Until now, ministers have argued the problems should be resolved by closer co-operation between the different agencies. But a rethink is being considered. Paul Boateng, a former Health and Home Office minister who is now Chief Secretary to the Treasury, is convinced that a national body is needed and has been asked by Tony Blair to take an interest in the Green Paper.

One Whitehall source said: "There is a growing recognition that we cannot go on as we are. Inquiry after inquiry has exposed the problems and yet nothing seems to change."

A ministerial working group is studying proposals by the Institute for Public Policy Research (IPPR), a think-tank close to Downing Street. Its blueprint says: "Seamless multi-agency working may only be possible through the creation of a new service dedicated to safeguarding children.
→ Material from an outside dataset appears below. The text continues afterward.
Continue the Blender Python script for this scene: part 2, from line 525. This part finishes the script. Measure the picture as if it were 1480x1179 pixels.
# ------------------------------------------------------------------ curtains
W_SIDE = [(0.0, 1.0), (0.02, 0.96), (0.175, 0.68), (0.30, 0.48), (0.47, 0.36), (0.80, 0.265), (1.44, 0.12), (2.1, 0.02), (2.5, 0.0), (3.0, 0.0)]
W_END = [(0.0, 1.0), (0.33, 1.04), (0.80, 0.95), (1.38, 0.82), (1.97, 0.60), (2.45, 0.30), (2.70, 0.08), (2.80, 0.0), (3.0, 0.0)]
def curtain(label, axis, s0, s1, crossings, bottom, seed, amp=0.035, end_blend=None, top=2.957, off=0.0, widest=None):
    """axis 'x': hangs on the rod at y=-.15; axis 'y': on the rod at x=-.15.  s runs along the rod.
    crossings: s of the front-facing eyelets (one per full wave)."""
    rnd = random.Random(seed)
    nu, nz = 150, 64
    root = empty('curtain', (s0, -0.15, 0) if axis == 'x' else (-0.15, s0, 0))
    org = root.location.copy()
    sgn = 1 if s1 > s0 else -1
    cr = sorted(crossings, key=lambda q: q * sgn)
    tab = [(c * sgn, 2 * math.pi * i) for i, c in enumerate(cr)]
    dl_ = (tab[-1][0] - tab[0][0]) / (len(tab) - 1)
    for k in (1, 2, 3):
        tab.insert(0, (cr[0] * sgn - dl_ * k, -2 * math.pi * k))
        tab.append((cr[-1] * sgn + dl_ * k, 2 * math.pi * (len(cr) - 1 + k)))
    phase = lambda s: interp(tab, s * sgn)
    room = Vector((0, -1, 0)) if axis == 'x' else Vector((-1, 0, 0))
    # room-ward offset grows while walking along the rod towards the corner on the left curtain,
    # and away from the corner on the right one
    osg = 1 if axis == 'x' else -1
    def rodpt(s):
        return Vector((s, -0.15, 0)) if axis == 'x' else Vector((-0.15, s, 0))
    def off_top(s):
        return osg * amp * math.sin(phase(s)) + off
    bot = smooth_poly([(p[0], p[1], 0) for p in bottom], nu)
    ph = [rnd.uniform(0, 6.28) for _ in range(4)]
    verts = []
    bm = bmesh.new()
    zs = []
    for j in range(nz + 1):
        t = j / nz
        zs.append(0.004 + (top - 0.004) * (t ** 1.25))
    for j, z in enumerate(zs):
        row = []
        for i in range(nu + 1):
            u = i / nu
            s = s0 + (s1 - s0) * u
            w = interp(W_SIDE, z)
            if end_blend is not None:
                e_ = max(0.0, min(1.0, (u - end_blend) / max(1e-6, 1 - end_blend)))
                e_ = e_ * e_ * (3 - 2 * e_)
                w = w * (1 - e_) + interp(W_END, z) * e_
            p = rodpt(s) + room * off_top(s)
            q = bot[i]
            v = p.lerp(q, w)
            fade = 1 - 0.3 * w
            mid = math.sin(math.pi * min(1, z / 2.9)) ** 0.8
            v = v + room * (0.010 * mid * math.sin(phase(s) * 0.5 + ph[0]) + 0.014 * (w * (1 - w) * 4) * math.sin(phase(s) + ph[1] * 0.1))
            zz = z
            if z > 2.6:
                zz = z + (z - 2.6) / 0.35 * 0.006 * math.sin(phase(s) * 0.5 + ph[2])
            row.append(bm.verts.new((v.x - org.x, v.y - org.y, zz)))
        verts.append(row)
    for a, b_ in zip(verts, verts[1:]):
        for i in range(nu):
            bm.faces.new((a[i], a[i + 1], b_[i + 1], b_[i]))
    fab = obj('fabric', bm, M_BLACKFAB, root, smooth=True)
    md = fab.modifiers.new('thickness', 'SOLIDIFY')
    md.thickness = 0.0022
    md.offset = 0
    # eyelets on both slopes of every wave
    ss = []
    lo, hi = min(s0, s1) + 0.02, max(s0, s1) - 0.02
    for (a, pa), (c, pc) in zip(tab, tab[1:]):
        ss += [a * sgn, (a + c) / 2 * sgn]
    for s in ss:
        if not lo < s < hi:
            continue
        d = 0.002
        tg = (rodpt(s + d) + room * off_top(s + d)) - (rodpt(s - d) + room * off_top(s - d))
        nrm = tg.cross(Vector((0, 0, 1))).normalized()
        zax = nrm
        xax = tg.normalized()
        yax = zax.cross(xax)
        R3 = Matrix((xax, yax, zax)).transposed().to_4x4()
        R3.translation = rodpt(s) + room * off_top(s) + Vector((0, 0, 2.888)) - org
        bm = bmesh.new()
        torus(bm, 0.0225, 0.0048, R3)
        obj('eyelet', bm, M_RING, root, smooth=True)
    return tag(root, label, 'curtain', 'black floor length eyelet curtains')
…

This could help ensure child protection becomes the responsibility of all the relevant agencies, rather than solely that of social services. It could also help remove families' uncertainties about whether social services are investigating them or supporting them."

The IPPR denies its plan would mean centralising child protection policy and insists local authority social services would still play a crucial role. Its plans are modelled on the new system for handling young offenders – a national Youth Justice Board and local youth offending teams bringing together the police, social services and education.

However, the proposals will put a further question mark over social services departments. Ministers have already pledged to break up the "monolithic" structure by creating children's trusts. Although based in local authorities, they would have the power to hive off services to charities, private firms and not-for-profit public interest companies.